The first cluster of facts relates to the evidence for escalating climate change, and I think they do a good job of collecting these while conceding valid criticisms of the orthodox global warming hypothesis (e.g., that global temperatures on the whole aren't rising nearly as fast as the computer models say that they should, given the increase in atmospheric carbon dioxide, and that CO2 levels are even now anomalously low in geologic terms). They present a picture of global warming and species extinction that is primarily a result of very long-range climatological instability to which mankind may be contributing, rather than putting the whole burden of it on our shoulders. In this way, they avoid the shrill guilt-mongering tone of the environmentalists while gently suggesting that we as a species can do something about the problem. This is a very refreshing approach.
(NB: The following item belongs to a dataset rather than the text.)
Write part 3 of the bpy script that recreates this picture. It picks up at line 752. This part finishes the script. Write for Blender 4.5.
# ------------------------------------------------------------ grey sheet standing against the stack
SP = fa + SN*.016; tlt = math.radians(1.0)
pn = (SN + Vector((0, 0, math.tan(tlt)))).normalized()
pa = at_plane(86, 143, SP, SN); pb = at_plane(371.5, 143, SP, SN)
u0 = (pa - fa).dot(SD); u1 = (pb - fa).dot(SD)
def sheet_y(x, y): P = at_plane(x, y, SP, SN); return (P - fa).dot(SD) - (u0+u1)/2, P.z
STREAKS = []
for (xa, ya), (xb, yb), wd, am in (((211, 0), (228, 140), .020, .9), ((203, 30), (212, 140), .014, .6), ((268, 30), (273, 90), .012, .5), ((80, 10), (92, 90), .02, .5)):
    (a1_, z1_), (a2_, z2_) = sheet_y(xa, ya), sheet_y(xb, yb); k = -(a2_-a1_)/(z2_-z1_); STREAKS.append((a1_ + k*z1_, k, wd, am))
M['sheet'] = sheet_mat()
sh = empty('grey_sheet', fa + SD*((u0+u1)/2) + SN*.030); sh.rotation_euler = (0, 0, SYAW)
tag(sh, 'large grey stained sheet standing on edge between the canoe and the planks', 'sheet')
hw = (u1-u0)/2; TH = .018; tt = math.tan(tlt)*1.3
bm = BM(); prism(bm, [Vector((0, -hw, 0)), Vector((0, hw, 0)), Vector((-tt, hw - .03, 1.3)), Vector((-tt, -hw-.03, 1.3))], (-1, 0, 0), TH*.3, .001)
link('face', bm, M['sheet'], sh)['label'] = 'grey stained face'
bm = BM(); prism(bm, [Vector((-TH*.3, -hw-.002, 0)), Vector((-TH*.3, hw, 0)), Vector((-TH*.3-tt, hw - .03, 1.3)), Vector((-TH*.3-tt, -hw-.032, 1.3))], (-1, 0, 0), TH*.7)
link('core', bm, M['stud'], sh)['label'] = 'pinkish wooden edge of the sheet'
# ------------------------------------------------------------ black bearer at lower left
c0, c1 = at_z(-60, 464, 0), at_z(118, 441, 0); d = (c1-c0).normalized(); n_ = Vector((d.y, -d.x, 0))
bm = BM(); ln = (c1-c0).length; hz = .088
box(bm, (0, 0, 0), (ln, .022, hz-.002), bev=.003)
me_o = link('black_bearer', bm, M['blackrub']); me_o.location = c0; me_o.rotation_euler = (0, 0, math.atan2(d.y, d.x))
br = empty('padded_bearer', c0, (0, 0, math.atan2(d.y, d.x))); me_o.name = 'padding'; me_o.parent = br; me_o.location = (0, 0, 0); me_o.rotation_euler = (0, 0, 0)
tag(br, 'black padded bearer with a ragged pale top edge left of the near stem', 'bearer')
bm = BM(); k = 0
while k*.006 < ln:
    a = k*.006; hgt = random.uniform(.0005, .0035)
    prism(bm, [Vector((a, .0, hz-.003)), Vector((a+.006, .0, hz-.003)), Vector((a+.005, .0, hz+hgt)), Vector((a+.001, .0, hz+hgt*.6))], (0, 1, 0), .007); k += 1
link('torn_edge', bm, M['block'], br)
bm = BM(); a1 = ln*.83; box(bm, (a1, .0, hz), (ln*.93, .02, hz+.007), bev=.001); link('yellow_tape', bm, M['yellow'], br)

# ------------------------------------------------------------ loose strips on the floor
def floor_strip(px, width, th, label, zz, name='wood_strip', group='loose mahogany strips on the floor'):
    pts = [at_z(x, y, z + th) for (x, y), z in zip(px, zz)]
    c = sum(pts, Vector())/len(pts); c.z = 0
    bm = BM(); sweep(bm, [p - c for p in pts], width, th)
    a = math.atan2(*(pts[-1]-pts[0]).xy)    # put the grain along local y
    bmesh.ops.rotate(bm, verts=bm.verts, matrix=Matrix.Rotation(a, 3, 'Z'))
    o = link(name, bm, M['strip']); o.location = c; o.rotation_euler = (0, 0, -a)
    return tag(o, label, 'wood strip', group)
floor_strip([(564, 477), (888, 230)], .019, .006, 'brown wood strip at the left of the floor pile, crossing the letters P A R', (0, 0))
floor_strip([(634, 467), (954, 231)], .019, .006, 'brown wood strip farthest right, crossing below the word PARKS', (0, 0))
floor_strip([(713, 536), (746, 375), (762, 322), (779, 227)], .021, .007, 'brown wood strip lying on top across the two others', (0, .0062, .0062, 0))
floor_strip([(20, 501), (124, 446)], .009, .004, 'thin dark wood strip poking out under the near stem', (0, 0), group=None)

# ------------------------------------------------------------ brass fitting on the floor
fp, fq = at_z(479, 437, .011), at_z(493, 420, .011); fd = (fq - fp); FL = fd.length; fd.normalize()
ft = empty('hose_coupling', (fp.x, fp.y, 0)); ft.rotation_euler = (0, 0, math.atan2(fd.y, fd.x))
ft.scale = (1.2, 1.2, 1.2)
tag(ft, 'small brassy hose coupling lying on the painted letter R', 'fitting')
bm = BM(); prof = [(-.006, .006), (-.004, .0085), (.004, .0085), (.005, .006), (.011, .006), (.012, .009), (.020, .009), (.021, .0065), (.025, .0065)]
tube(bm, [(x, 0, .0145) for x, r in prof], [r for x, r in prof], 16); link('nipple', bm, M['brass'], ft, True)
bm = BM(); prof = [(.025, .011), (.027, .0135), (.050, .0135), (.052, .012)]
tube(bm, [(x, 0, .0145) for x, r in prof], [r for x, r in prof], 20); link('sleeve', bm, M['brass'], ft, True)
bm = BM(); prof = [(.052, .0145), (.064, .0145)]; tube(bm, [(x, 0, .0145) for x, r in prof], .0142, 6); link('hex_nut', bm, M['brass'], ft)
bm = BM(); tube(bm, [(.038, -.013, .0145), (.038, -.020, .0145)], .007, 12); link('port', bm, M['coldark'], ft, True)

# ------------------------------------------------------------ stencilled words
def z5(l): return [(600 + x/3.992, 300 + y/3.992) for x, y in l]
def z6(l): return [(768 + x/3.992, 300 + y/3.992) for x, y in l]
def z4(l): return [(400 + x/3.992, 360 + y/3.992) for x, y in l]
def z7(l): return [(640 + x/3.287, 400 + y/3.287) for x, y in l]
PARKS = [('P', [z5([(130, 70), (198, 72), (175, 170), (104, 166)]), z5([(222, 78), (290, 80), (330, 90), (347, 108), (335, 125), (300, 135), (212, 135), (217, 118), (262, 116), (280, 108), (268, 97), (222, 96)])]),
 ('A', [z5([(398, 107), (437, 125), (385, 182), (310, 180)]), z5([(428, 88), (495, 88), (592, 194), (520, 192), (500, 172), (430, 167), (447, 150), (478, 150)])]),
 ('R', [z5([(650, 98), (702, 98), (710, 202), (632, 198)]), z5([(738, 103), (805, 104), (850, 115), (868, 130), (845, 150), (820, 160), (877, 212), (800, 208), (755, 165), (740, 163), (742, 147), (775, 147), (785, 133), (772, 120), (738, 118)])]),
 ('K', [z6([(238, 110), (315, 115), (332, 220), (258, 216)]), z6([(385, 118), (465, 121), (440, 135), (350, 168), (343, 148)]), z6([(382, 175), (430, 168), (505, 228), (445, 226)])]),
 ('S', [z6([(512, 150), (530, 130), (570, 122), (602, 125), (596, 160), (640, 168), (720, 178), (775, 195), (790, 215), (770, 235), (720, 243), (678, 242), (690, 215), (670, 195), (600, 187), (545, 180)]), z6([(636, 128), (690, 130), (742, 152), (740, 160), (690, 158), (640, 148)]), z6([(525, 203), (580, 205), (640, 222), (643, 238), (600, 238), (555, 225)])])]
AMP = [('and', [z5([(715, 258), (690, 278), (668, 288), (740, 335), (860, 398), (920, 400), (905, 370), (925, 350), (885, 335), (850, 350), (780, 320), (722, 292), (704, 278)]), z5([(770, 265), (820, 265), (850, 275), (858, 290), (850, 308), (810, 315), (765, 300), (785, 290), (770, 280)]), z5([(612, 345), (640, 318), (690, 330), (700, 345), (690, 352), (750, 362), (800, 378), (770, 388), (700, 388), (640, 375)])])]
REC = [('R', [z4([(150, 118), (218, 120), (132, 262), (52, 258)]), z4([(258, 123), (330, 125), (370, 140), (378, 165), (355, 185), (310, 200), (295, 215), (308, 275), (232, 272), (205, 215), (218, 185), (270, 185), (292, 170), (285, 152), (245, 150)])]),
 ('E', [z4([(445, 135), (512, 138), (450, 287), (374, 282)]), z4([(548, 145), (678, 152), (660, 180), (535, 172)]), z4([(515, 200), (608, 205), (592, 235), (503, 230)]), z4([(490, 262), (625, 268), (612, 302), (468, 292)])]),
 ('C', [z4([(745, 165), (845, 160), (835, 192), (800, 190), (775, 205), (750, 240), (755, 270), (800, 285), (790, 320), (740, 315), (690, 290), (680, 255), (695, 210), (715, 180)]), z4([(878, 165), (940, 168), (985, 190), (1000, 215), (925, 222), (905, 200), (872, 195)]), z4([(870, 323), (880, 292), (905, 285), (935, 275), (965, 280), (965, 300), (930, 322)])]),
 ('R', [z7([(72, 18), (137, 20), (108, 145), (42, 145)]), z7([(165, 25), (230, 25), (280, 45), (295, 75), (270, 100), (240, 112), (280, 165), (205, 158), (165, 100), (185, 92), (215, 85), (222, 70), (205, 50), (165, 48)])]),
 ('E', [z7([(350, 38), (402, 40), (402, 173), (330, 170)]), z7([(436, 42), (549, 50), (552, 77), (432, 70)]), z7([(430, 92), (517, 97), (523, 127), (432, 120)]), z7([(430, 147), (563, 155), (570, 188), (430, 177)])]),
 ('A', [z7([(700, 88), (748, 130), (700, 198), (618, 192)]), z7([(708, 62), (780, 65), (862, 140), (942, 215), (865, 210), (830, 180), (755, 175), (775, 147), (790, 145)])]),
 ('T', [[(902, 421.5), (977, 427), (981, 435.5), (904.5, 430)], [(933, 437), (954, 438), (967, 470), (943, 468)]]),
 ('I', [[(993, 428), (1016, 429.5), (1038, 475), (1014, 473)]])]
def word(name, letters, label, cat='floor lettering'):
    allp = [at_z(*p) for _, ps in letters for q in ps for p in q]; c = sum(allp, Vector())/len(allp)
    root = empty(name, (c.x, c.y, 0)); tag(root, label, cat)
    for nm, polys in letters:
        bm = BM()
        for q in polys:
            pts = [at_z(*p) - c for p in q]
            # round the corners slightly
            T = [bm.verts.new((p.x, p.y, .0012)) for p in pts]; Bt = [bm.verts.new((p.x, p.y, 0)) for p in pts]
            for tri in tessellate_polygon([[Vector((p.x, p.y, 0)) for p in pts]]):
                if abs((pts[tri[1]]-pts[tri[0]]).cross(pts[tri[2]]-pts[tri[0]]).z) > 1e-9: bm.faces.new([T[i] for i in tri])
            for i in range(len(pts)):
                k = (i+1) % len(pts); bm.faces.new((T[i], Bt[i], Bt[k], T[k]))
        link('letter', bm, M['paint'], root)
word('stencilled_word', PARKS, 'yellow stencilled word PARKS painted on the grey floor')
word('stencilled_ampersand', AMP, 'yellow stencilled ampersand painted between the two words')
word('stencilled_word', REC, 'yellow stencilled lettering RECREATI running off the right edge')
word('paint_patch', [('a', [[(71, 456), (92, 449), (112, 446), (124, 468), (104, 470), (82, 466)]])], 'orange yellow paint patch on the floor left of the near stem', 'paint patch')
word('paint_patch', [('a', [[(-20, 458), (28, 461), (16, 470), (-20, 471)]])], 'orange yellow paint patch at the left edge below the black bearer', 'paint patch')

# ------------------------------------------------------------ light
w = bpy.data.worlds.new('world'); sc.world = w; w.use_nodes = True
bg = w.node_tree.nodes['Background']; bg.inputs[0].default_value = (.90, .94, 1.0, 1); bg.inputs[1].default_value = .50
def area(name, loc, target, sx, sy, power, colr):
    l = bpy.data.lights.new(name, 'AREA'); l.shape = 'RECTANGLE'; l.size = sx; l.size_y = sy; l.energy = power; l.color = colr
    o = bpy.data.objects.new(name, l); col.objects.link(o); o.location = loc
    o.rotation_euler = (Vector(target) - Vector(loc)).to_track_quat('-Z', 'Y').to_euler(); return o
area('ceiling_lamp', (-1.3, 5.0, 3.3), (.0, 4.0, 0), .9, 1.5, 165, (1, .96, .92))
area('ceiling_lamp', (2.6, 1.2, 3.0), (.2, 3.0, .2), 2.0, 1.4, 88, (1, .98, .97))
The second cluster of facts on which they draw concerns archaeological anomalies such as the Sphinx, the Baalbek ruins, the Cheops pyramid, etc., that are exceedingly hard to fit into the standard theories of man's prehistory. Astonishingly, they relate these to the whole global warming debate by positing that the ancient flood legends are a thinly-disguised history of what happened to the relatively advanced prehistoric civilization that must have created these imposing ruins. My one criticism of the book would be that in delving into this area, they revel too much in interpreting and extrapolating ancient legends, reinterpretations of the zodiac, etc.